Is there no one who could help me with my simple question? :(
 
This is not something that can be quantitatively analyzed just from knowledge of the above two factors. Which effect dominates can only be found out experimentally, and in this case stabilisation due a more electron-donating group is more important than cation solvation (I assume all this is in an aqeous medium).
 
mishrashubham said:
This is not something that can be quantitatively analyzed just from knowledge of the above two factors. Which effect dominates can only be found out experimentally, and in this case stabilisation due a more electron-donating group is more important than cation solvation (I assume all this is in an aqueous medium).

Finally someone replied! Thanks Shubham! :smile:
Yes, everything is in aqueous medium, i already mentioned that.

But what if a question appears on these two amines? Am i supposed to memorize the pkb values? For example, if i wanted to determine which is more basic from, say, triethylamine and trimethylamine in aqueous medium, how should i go on answering it?
 
You can compare between Ethylamine, diethylamine or triethylamine, but the problem is, you can't readily compare between trimethylamine or triethylamine. But, since you know the comparison between dimethylamine and diethylamine, you can solve this question.

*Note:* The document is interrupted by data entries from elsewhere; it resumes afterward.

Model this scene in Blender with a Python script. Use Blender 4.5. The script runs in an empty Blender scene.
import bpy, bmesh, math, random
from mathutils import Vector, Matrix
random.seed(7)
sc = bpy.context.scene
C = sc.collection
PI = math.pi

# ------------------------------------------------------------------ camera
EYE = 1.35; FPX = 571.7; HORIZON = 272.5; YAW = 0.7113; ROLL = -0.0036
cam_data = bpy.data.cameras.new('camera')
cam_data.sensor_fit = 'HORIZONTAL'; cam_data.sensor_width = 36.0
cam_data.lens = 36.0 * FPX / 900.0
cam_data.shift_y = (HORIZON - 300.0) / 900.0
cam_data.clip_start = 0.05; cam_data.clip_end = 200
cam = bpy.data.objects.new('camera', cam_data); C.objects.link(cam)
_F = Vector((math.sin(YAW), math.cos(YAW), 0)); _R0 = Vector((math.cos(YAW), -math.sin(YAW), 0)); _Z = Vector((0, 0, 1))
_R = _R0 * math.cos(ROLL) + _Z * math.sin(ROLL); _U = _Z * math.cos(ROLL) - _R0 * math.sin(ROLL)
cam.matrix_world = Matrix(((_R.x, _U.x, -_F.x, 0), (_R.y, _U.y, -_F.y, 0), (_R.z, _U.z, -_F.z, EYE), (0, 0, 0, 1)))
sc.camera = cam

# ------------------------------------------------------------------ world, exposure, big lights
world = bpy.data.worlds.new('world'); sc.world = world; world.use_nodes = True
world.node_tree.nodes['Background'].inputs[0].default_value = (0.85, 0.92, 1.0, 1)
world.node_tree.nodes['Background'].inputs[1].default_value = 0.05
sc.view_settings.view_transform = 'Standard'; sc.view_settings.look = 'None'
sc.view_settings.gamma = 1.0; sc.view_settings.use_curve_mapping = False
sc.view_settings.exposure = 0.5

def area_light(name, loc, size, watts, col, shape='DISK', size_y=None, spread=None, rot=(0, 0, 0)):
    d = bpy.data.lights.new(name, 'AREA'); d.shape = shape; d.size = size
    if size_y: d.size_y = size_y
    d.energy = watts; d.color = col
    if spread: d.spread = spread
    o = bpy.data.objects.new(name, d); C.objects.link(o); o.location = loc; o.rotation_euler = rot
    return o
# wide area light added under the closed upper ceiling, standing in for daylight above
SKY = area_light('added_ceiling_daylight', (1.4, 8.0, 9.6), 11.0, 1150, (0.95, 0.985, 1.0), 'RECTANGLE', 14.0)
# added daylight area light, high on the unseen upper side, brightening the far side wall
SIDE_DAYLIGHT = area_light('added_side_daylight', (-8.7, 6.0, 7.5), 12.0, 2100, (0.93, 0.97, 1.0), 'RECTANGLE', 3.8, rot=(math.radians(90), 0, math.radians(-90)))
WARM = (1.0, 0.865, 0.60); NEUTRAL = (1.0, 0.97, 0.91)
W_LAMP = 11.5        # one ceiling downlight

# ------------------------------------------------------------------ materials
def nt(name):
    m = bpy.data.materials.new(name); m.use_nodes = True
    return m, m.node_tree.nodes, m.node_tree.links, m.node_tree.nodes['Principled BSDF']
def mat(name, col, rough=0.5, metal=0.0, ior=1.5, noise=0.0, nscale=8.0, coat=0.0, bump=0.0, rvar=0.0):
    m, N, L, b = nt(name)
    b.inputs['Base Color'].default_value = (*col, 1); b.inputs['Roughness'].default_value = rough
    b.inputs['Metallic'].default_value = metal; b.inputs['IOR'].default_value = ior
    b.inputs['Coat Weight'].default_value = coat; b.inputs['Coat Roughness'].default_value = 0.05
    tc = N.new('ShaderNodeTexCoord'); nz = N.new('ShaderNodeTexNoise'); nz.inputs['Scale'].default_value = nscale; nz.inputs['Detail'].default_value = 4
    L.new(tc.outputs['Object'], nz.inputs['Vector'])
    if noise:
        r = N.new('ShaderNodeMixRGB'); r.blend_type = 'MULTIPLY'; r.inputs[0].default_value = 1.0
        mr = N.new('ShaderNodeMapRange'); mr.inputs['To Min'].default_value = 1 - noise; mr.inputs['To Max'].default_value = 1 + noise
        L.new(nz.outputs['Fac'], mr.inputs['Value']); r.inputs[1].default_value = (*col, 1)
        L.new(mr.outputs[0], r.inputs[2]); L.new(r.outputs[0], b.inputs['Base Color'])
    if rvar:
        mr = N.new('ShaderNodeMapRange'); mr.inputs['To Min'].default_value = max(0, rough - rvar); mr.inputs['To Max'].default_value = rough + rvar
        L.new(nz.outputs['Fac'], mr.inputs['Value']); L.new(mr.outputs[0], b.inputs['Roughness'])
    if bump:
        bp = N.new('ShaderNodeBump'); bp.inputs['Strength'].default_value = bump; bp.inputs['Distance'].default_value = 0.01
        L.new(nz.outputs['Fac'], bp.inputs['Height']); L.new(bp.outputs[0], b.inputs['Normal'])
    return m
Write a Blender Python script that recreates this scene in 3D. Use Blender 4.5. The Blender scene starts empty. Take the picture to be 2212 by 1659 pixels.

You may probably know, trimethylamine as well as triethylamine, both are weaker than their "di" counterparts. (Look into NCERT). Now triethylamine do not take the hit as bad as trimethylamine, because steric hindrance can't go worse (affecting hydration), so the stabilization of cation by +I groups matters, so TEA > TMA.
 
Thanks AGNuke for the explanation, i get it now! :smile:

Btw, this question is from NCERT, i mean i was checking out the pkb values from the chapter "Amines" and stuck on these.